Unter Rücksichtnahme und weitgehendem Erhalt des üppigen Baumbestands entlang der Bundesstraße, soll der nördliche Freiraum zur Erschließung der neuen Schallschutzbebauung umfunktioniert werden um die Wohnhöfe und den Shared-Space der umgestalteten Goethestraße zu entlasten. Als Zufahrt von der Bundesstraße wurde der verkehrsplanerische Vorschlag aus den Grundlagen übernommen und entsprechend weiterentwickelt. Es entsteht ein neuer Verkehrsknoten, der eine Befahrbarkeit der Quartiersgarage von Norden ermöglicht, einen neuen Besucherparkplatz offeriert und Richtung Osten mit einer Einbahnstraße neu an die Schillerstraße anschließt.

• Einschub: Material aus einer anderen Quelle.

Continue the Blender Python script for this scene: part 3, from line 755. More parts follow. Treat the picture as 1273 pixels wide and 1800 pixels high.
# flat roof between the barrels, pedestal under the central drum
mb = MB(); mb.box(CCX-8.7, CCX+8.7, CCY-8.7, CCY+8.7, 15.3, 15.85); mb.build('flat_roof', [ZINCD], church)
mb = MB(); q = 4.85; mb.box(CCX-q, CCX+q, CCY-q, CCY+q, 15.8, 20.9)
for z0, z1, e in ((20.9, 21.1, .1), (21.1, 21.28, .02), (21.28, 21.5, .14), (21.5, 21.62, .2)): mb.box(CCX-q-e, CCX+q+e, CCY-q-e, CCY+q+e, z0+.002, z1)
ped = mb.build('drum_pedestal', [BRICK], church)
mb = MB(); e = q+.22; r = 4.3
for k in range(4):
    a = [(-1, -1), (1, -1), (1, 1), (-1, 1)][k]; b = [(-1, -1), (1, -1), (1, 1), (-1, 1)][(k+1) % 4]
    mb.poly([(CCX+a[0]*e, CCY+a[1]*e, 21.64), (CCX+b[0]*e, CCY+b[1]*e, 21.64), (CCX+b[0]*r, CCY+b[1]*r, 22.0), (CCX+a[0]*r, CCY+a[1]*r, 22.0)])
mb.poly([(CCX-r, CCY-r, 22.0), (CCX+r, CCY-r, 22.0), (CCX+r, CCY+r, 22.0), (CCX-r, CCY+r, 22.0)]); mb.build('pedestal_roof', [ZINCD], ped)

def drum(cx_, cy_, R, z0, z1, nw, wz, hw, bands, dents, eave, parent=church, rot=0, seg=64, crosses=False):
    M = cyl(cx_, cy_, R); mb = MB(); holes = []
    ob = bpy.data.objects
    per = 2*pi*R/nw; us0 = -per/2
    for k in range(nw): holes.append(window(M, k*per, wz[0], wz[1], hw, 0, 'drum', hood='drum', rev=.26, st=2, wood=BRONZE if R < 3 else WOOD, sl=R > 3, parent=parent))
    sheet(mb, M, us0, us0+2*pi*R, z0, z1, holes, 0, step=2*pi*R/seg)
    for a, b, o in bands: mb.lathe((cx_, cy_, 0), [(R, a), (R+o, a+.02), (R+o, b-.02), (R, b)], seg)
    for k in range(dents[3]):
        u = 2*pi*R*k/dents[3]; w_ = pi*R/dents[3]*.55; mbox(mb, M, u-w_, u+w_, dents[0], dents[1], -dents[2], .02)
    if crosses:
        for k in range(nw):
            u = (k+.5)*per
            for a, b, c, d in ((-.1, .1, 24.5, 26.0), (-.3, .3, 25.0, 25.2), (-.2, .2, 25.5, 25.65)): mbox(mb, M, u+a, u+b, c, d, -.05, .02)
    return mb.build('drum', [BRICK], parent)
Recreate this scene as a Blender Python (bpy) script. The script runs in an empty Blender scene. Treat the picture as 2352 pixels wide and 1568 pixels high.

Beurteilung durch das Preisgericht

Der im Ideenteil angebotene Quartiersplatz in Verlängerung der Sudetenstraße mit dem siebengeschossigen Bestandsgebäude als Hintergrund und dem westlichen begrenzenden zweigeschossigen neuen Quartiershaus erscheint gut dimensioniert und nutzbar. Er schafft zusätzliche Räume für Freiraumaktivitäten im westlichen und südwestlichen Anschluss.

Die viergeschossigen Neubauten im Realisierungsteil sind der vorgefundenen Situation angemessen. Die Kopfbauten in Verlängerungen der Nord-Süd-gerichteten Bestandszeilen verengen den Querschnitt der Goethestraße, die durch eine nicht lineare Führung verkehrsberuhigt wird. Die Versätze erscheinen aber zu monoton und erschweren eine Adressbildung der einzelnen Häuser. Andererseits wird diese durch die prinzipiell richtige, im Detail noch zu präzisierende Anordnung der Nebenräume (Müll, Fahrräder…) gestärkt.

Eine gute Auffindbarkeit (Adressbildung) der Schallschutzbebauung in den nördlichen Baulücken ist gegeben. Lediglich die Kinderzimmer mit Bad – interessant: sie könnten mit eigenem Zugang als Jokerzimmer verwendet werden – am Hauszugang liegen ungünstig.

Der Beitrag zur Parkierung im Ideenteil ist interessant: Es wird nicht in die Bestandsbauten eingegriffen. Die mögliche Verbindung mit der TG des Realisierungsteils ist geschickt gelöst. Letztere bringt allerdings Probleme im Hinblick auf die zukünftige Versorgung des Realisierungsteils mit Sparten mit sich. Die relativ vielen oberirdischen Stellplätze im Norden sind wirtschaftlich.

Beide angebotene Haustypen weisen gut durchgearbeitete und strukturierte Grundrisse auf, die im Hinblick auf Erschließung, Konstruktion und Freiflächenbezug (Loggien) weitgehend sinnvoll erscheinen. Der Wohnungsmix entspricht in etwa den Vorgaben. Es werden keine Angaben zu rollstuhlgerechten Wohnungen gemacht, die barrierefreien Wohnungen sind prinzipiell gut organisiert, Abstellbereiche für Rollatoren sind teilweise nicht vorhanden.

Die klar gegliederte Struktur der Häuser in „konventioneller“ Bauart steht im Zwiespalt zwischen gestalterischer Monotonie und wirtschaftlicher Bauweise.

Die Arbeit stellt eine Grundlage für kostengünstigen Wohnraum dar und liefert städtebaulich einen guten Beitrag, der aber im Bereich der Straßenführung noch nicht überzeugt.